Believe it or not, it's "Sneak Some Zucchini On To Your Neighbors Porch Day". I've been there, done that, sort of.
Pennsylvanian Tom Roy created this holiday to encourage sharing zucchini. "Due to the overzealous planting of zucchini, citizens are asked to drop off baskets of the squash on neighbors' doorsteps."
This brings back a lot of memories. One summer when I was in college, my Dad planted this HUGE garden. He planted it on some creek bottom land that was part of our farm's home place. We had run our horses and a few calves on this piece of ground for years, so natural fertilizer had been well worked into the soil. Combining that with ample watering from our pasture irrigation source, this garden was beyond prolific.

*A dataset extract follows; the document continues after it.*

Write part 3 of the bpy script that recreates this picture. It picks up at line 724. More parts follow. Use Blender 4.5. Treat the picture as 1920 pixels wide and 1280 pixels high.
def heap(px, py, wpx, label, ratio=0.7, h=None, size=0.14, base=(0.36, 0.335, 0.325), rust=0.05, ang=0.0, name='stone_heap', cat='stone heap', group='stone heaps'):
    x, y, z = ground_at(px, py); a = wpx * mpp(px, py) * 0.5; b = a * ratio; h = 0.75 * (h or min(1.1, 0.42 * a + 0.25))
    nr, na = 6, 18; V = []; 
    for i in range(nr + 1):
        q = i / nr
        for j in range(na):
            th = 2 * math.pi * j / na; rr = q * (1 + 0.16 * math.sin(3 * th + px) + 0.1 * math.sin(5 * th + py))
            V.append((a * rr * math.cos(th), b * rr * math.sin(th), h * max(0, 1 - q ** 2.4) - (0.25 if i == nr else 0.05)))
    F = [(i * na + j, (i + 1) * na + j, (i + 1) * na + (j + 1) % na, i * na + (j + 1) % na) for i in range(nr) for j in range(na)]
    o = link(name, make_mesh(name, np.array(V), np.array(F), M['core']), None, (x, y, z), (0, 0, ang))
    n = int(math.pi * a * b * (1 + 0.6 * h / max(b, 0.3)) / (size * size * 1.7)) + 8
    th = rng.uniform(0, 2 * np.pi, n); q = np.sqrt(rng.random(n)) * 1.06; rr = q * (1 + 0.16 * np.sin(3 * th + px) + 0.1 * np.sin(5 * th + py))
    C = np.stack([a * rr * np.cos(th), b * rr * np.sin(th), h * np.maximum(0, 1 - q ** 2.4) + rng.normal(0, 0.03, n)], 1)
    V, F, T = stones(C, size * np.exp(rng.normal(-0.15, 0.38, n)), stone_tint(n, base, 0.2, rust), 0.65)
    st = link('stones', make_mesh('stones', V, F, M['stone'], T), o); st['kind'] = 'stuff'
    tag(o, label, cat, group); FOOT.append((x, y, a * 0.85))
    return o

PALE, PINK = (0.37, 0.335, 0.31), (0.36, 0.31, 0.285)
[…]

My Dad created a problem for himself. He planted eight hills of zucchini. Now, anyone that has ever grown zucchini knows that that will grow way too much. Couple that with good fertilizer, regular watering, and a hot Yakima Valley summer, and you have a recipe for a zucchini apocalypse!
It was the job of my brother and I to thin out the squash on a daily basis, picking them when they were young and tender. The amount was so vast, our friends and neighbors quit being polite when we came to share the bounty. "Enough", they cried! "Take it somewhere else!"
On top of that, if you miss the occasional individual zucchini when thinning, and they grow under the conditions I've described, I swear they will grow a foot a day. My brother and I took some of these big, green squash out of the garden that were actually as big as my thigh. Our solution, throw them into a tributary of Toppenish Creek that ran through our property so they would float away. We got away with it until the farmer a mile downstream called our Dad to ask him why these "damn big zucchini" were clogging up his irrigation diversion dam!
I guess that was our version of sneaking it on to our neighbors porch! And you know, to this day I still like zucchini! Well, a little anyway.
So I challenge you today to sneak some zucchini onto your neighbor's porch. Just don't get caught!